[begin Data lines]

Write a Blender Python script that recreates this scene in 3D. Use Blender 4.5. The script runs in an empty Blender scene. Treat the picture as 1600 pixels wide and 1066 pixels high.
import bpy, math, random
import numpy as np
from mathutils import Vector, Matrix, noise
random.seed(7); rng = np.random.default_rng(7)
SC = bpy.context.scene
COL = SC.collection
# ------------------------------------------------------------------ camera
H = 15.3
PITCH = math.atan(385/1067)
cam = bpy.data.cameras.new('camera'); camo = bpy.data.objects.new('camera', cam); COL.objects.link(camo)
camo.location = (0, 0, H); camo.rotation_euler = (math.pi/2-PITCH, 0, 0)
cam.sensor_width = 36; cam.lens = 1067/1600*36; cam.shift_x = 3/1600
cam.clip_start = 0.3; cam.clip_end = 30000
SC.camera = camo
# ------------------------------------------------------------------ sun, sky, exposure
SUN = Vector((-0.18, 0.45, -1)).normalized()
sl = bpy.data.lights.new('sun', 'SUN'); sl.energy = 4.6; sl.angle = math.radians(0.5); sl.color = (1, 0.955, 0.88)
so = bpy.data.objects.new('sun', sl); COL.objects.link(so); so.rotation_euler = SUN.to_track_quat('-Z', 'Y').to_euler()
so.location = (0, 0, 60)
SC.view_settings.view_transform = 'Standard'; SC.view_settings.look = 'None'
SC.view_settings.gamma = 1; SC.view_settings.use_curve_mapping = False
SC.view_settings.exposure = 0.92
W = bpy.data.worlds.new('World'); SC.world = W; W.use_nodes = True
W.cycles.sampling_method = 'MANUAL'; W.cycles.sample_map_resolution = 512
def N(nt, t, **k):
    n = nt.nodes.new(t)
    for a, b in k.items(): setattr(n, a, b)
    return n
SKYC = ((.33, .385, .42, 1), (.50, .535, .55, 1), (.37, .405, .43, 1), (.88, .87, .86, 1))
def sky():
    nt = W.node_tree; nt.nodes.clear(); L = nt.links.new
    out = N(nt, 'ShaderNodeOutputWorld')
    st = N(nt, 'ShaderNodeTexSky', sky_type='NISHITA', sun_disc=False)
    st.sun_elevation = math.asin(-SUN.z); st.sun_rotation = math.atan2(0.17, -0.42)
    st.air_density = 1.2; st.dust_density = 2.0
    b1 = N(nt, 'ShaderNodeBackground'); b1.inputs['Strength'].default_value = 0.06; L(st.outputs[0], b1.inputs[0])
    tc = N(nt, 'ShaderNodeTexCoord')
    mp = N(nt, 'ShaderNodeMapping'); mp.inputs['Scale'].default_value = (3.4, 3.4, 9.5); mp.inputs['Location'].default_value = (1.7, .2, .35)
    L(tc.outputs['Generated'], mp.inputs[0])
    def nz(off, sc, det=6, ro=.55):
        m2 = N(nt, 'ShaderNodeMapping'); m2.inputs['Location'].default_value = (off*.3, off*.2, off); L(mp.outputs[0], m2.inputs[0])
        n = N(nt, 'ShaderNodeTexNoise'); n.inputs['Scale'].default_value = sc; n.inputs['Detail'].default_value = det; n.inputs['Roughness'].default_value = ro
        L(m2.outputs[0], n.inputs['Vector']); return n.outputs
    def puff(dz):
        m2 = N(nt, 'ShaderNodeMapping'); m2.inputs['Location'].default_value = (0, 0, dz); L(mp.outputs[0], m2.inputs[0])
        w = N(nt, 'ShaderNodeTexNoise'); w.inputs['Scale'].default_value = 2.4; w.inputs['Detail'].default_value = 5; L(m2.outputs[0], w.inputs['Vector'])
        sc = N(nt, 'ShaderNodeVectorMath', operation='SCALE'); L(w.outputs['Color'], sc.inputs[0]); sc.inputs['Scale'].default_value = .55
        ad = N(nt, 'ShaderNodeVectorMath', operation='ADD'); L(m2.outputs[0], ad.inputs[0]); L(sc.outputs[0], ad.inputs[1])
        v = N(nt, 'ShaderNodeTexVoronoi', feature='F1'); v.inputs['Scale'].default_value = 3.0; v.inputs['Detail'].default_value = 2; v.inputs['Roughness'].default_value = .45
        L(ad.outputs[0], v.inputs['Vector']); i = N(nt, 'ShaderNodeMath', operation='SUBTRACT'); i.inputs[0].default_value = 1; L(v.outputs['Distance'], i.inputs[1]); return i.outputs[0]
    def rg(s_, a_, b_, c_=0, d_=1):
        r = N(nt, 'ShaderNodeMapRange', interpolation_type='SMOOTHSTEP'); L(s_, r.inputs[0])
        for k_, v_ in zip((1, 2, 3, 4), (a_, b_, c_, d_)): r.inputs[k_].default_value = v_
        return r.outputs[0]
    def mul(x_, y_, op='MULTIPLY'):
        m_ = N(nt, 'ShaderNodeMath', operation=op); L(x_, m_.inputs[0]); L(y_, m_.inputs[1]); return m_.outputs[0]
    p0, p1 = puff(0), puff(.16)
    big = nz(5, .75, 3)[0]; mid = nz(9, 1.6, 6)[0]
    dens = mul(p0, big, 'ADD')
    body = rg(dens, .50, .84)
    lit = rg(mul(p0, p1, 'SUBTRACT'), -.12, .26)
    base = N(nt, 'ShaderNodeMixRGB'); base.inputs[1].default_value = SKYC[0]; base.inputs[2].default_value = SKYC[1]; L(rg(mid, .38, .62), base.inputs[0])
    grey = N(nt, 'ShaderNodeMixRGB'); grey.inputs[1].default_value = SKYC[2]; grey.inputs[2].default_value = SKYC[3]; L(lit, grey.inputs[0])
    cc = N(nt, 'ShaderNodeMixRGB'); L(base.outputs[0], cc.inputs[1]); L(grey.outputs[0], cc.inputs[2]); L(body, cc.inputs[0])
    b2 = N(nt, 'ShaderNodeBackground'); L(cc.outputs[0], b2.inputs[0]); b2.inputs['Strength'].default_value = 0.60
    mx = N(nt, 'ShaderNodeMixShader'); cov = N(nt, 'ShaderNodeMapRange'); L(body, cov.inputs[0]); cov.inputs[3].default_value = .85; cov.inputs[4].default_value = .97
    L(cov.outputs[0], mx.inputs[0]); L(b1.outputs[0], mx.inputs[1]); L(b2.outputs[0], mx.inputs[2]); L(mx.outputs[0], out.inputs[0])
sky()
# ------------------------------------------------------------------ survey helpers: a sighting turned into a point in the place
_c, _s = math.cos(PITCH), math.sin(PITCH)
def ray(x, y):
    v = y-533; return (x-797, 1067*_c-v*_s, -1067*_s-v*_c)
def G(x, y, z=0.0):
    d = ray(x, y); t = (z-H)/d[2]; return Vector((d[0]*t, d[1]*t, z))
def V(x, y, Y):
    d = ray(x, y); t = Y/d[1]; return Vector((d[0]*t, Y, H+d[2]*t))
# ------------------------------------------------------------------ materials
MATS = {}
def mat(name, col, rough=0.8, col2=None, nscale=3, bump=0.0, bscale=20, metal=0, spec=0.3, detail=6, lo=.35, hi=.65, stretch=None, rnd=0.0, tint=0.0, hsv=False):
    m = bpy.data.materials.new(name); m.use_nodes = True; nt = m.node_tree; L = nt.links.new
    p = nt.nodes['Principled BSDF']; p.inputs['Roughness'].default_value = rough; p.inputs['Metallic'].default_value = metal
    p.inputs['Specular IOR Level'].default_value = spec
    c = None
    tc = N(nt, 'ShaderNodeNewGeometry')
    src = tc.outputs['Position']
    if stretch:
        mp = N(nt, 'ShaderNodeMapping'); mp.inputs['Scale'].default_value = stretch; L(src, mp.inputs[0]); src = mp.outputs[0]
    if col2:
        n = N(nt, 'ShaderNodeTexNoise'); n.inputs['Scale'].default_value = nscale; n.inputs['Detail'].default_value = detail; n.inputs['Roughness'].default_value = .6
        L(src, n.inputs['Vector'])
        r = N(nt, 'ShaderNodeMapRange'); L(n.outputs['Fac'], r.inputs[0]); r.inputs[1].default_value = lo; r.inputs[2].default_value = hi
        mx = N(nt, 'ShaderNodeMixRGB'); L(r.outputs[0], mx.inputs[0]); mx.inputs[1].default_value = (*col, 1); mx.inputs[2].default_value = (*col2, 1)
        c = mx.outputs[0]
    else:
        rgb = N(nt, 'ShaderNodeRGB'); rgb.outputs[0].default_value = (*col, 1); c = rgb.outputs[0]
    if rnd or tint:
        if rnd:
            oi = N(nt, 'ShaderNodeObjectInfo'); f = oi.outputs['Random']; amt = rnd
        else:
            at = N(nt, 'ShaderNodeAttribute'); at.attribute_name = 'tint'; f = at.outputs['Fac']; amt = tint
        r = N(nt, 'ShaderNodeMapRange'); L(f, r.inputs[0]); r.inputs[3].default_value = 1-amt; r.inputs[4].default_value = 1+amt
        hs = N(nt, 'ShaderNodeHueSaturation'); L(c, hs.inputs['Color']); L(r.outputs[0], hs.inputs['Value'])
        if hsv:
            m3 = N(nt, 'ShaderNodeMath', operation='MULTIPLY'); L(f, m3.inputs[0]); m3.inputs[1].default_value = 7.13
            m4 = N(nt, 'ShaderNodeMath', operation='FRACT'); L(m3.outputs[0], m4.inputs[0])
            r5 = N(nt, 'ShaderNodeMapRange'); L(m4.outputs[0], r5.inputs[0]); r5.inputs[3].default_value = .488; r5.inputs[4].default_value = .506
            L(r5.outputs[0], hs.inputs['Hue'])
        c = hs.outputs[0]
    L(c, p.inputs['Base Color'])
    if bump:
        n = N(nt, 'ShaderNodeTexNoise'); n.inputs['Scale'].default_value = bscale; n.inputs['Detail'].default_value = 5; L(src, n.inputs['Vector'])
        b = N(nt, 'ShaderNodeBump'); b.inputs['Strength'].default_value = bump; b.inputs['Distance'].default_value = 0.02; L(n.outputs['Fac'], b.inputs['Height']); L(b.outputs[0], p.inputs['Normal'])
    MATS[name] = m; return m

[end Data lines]

Search the data for the string "scene" and copy each line where it appears.

The output:
Write a Blender Python script that recreates this scene in 3D. Use Blender 4.5. The script runs in an empty Blender scene. Treat the picture as 1600 pixels wide and 1066 pixels high.
SC = bpy.context.scene